Horror gone MIA: Serenity Falls

I still maintain that horror as a genre is desperately clinging on to life or, at the least, is a genre that is struggling to find its place in an increasingly virulent print world.  In the long form, as novels, horror is definitely struggling from my perspective at least (a casual observer) though is succeeding marginally better in the short form: anthologies and collection seem to be in the spotlight a bit more these days.   Elements of the supernatural have been making their way across ever blurring genre borders while perhaps the most important aspect of horror, fear, seems to remain a secondary concern.  While zombies remain a popular topic of film, fiction and other media and recent strides to reclaim the vampire from the clutches of romance (Let the Right One In, The Strain, Thirst) have proved there is still a place for horror fiction across multiple demographics it appears to me that is a genre that will never achieve the popularity and acclaim as it had during the height of what I’m beginning to think of as the King Era.  Perhaps it is the growing complexity and weight of the socioeconic climate of today, people are scared enough in real life maybe they don’t need or want to be scared in their leisure time as well.

Regardless it is still a genre I enjoy and one that remain a fan of.  I am typically a fan of horror with supernatural elements, as opposed to the often all-too-real human monster, and I tend to find that gore is a bit of turn off in horror.  Just after graduating college I was looking for some good horror to read and came across Serenity Falls by James A. Moore.  Being a fan of Stephen King, and having absolutely loved ‘Salems Lot, I thought that a series of horror novels set in and around another small town might be worth a look.  Luckily the book had just been republished as three mass-market novels and I eagerly snagged a copy of Writ In Blood from the local bookstore.  I loved what I read.  The slow revelation of a town’s dark history of violence and depravity, a strong anti-hero demon-hunter, and a promise of darker things to come were exactly what I was looking for and it was one of those novels that I polished off in fevered rush of eager reading.

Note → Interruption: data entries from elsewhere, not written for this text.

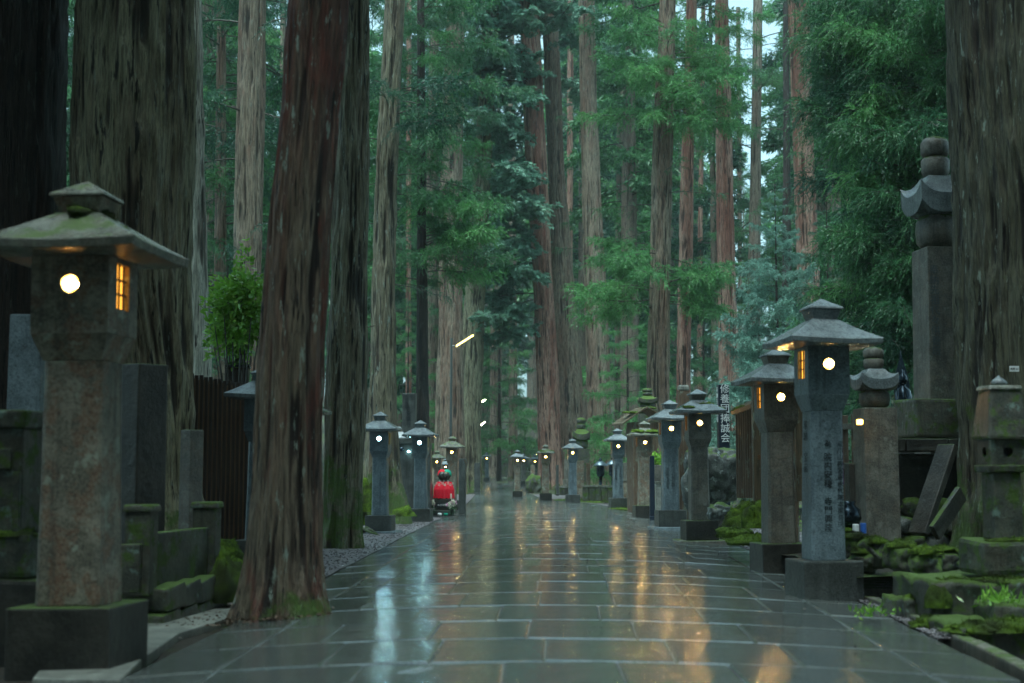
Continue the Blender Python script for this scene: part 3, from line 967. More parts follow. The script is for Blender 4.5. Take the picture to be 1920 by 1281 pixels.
crown('F', -420, -1600, 24, 3.4, 3.6, 'cedar', 'cedar', seed=25)
crown('A', 60, -100, 3, 1.0, 1.0, 'cedar', 'cedar_dark', az=(-110, -60), seed=26, pitch=(-.5, -.3))
crown('A', -900, -2600, 40, 4.0, 4.0, 'cedar', 'cedar', seed=27)
crown('E', -1500, -3600, 24, 3.2, 3.2, 'cedar', 'cedar', seed=28)

crown('D', 640, 340, 6, 1.6, 1.6, 'thin', 'cedar_dark', seed=40)
crown('RT', 420, 200, 5, 1.5, 1.5, 'thin', 'cedar', seed=41)
crown('L', 560, 200, 6, 1.4, 1.6, 'thin', 'cedar', seed=42)
crown('I', 700, 400, 7, 1.5, 1.5, 'thin', 'cedar', seed=43)
crown('J', 560, 300, 6, 1.6, 1.6, 'thin', 'cedar', seed=44)
crown('GT', 620, 300, 5, 1.0, 1.0, 'thin', 'cedar_dark', seed=45)
crown('T', 760, 300, 10, 2.6, 2.6, 'thin', 'cedar_dark', az=(120, 250), seed=46)
for k_, (px, wt, wb, D, mt, lb) in enumerate(((1160, 13, 17, 84, 'bark_far', 'slim misty trunk right of the pale-brown trunk'), (1196, 10, 13, 95, 'bark_far', 'thin misty trunk left of the one with bright boughs'),
        (1312, 9, 12, 78, 'bark_red', 'thin reddish trunk between the dark red and the reddish grey ones'), (1388, 9, 12, 90, 'bark_far', 'thin misty trunk just right of the reddish grey one'),
        (962, 14, 18, 86, 'bark_far', 'dim trunk over the path end, left of the pair at the bend'), (1068, 12, 17, 74, 'bark_red', 'slim red trunk squeezed between the pair and the pale-brown trunk'),
        (527, 12, 15, 60, 'bark_brown', 'slim trunk seen in the gap left of the leaning trunk'), (580, 12, 15, 70, 'bark_far', 'trunk showing faintly behind the leaning trunk'),
        (1592, 12, 16, 66, 'bark_brown', 'slim trunk deep behind the right-hand plumes'), (1658, 14, 18, 70, 'bark_far', 'far trunk behind the tall memorial pillar'),
        (766, 10, 14, 66, 'bark_red', 'slim reddish trunk right of the moss-footed trunk'), (858, 14, 20, 78, 'bark_brown', 'trunk half merged behind the leaning lamp trunk'), (925, 11, 15, 92, 'bark_far', 'slim dim trunk above the second tube lamp'))):
    lean = random.Random(k_).uniform(-8, 8)
    tree('X%d' % k_, lb, D, [(0, px + lean - wt / 2, px + lean + wt / 2), (500, px - wt / 2, px + wt / 2), (860, px - wb / 2, px + wb / 2)], 30, mt, 400 + k_, 60, .02, .3, .12)
# ---- young trees with boughs down to the ground
def young(key, label, px, D, H, l, kind, mat, seed, n=46, mats=None, name='young_cedar', low=.08):
    x = P(px, 888, D).x
    g = gz(x, D)
    root = empty(name, (x, D, g), 0, label, 'tree')
    zs = list(np.linspace(-.3, H, 24)); rr = [max(.012, H * .011 * (1 - max(z, 0) / H)) for z in zs]
    link('trunk', trunk_mesh('trunk', zs, [0] * 24, [0] * 24, rr, M['bark_dark'], seed, 12, .003, .3), root)
    TREES[key] = t = dict(root=root, zs=zs, cx=[0] * 24, rr=rr, x=x, D=D, z=g, H=H)
    rg = random.Random(seed)
    for i in range(n):
        k = (i + .5) / n
        z = H * (low + (1 - low) * k ** 1.05) * .985
        put_bough(t, z, i * 2.4 + rg.uniform(-.4, .4), max(.25, l * (1 - k) ** .7) * rg.uniform(.8, 1.2), kind, rg.choice(mats) if mats else mat, rg.uniform(-.1, .35), rg)

young('YF', 'small bluish fir with layered boughs in front of the red trunk', 1462, 33, 7.7, 2.0, 'fir', 'fir', 61, 90, name='young_fir')
young('Y1', 'leafy young cedar in the gap between the street lamps and the pair of trunks', 936, 82, 13, 3.0, 'cedar', 'cedar_bright', 62, 40, mats=['cedar', 'cedar_bright'])
young('Y2', 'low bright young cedar right of the pale-brown trunk', 1178, 50, 7.5, 2.3, 'cedar', 'cedar_bright', 63, 40)
young('Y3', 'young cedar between the two reddish trunks on the right', 1322, 60, 10, 2.4, 'cedar', 'cedar', 64, 40)
young('Y4', 'shadowy young cedar right of the small fir', 1560, 34, 8.0, 2.2, 'cedar', 'cedar_dark', 65, 46)
young('Y5', 'young cedar glowing green behind the moss-footed trunk', 764, 58, 8.5, 2.2, 'cedar', 'cedar_bright', 66, 36)
young('Y6', 'young cedar just right of the pale grey trunk by the board fence', 420, 25, 4.6, 1.2, 'cedar', 'cedar', 67, 36)
young('Y7', 'young cedar behind the medium memorial post', 1630, 30, 7.4, 2.2, 'cedar', 'cedar', 68, 46)
young('Y8', 'far young cedar low beside the leaning lamp trunk', 958, 100, 9, 2.8, 'cedar', 'cedar', 69, 30)
young('Y9', 'young cedar left of the hazy slender trunk', 1405, 52, 8, 2.2, 'fir', 'fir', 70, 36)

# ---- broadleaf shrub, glossy leaves
def shrub(label, px, py, D, size, n, seed, name='leafy_shrub'):
    c = P(px, py, D)
    g = gz(c.x, D)
    rg = np.random.default_rng(seed)
    root = empty(name, (c.x, D, g), 0, label, 'shrub')
    h = c.z - g
    parts = []
    cl = []
    for i in range(26):
        a = rg.uniform(0, 6.28); el = rg.uniform(-.9, 1.4)
        tip = np.array([math.cos(a) * math.cos(el) * size[0], math.sin(a) * math.cos(el) * size[0], h + math.sin(el) * size[1]]) * rg.uniform(.75, 1.0)
        q = np.linspace(0, 1, 6)[:, None]
        pts = np.array([0, 0, 0]) * (1 - q) + tip * q + np.array([0, 0, 1]) * (q * (1 - q)) * .35 * h
        parts.append((*rod(pts, .022, .005, 4), 0)); cl.append(tip)
    V, Fc, _ = join_np(parts)
    link('stem', np_mesh('stem', V, Fc, M['twig']), root)
    u = rg.normal(0, 1, (n, 3)); u /= np.linalg.norm(u, axis=1, keepdims=True)
    rad = rg.uniform(.1, 1.15, n) ** .6
    lump = np.array([0.80 + .95 * mnoise.noise(Vector(x * 1.5 + seed)) for x in u])
    p = u * (rad * lump)[:, None] * np.array([size[0], size[0], size[1]]) + np.array([0, 0, h])
    d = u * .6 + rg.normal(0, .6, (n, 3)); d[:, 2] -= .15
    v, f = blades(p, d, rg.uniform(.06, .11, n), .045, rg)
    link('foliage', np_mesh('foliage', v, f, M['shrub']), root)
shrub('glossy bright green shrub rising above the dark board fence', 448, 590, 17.5, (.38, .70), 4200, 5)
shrub('small green shrub between the lanterns on the right', 1232, 868, 33, (.3, .3), 900, 6)

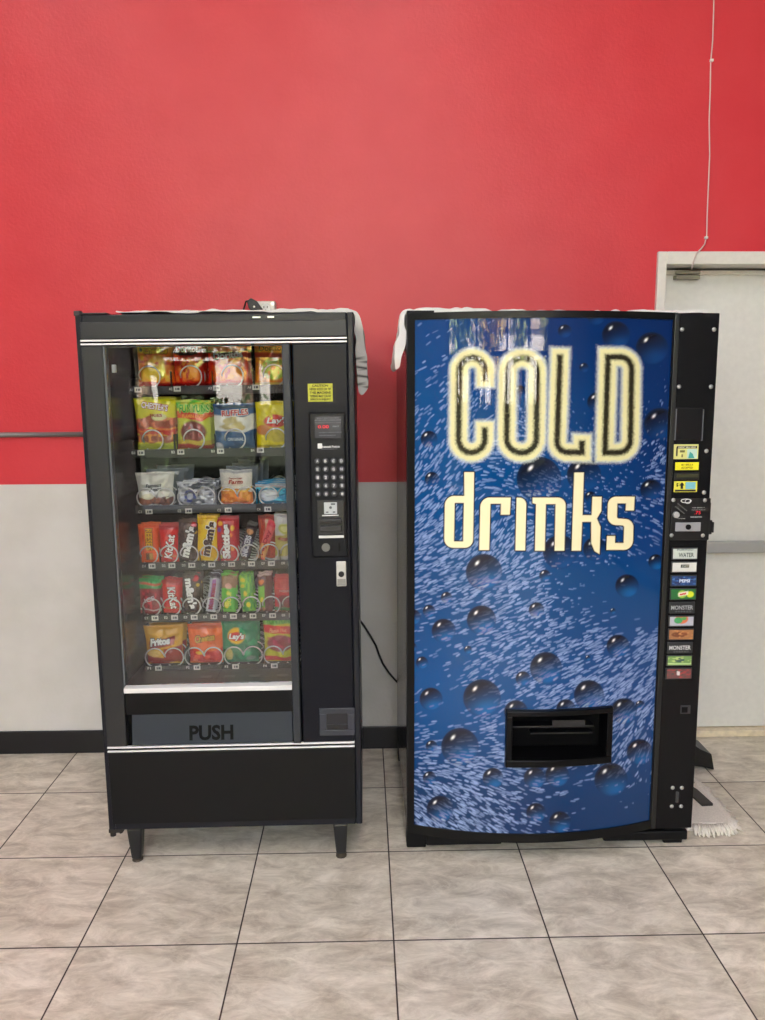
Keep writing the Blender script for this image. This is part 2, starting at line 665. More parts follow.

Unfortunately, Grad school soon reared it’s ugly head and by the time I settled down enough to check for the rest of the series found that it was out of print and that, as far as I can tell, James A. Moore hasn’t done anything since 2006; at least that is the publication date of the material still listed on the front page of his website.  I am, of course, contemplating a purchased of the remaining two novels The Pack and Dark Carnival via used/independent booksellers.  If you ever see a copy of a Serenity Falls book in a store near you I highly recommend you pick it up and give it whirl.  It’s one of those rarely mentioned and forgotten gems of the 21st century horror scene probably because it falls so much in line with the “classic” horror of the King era.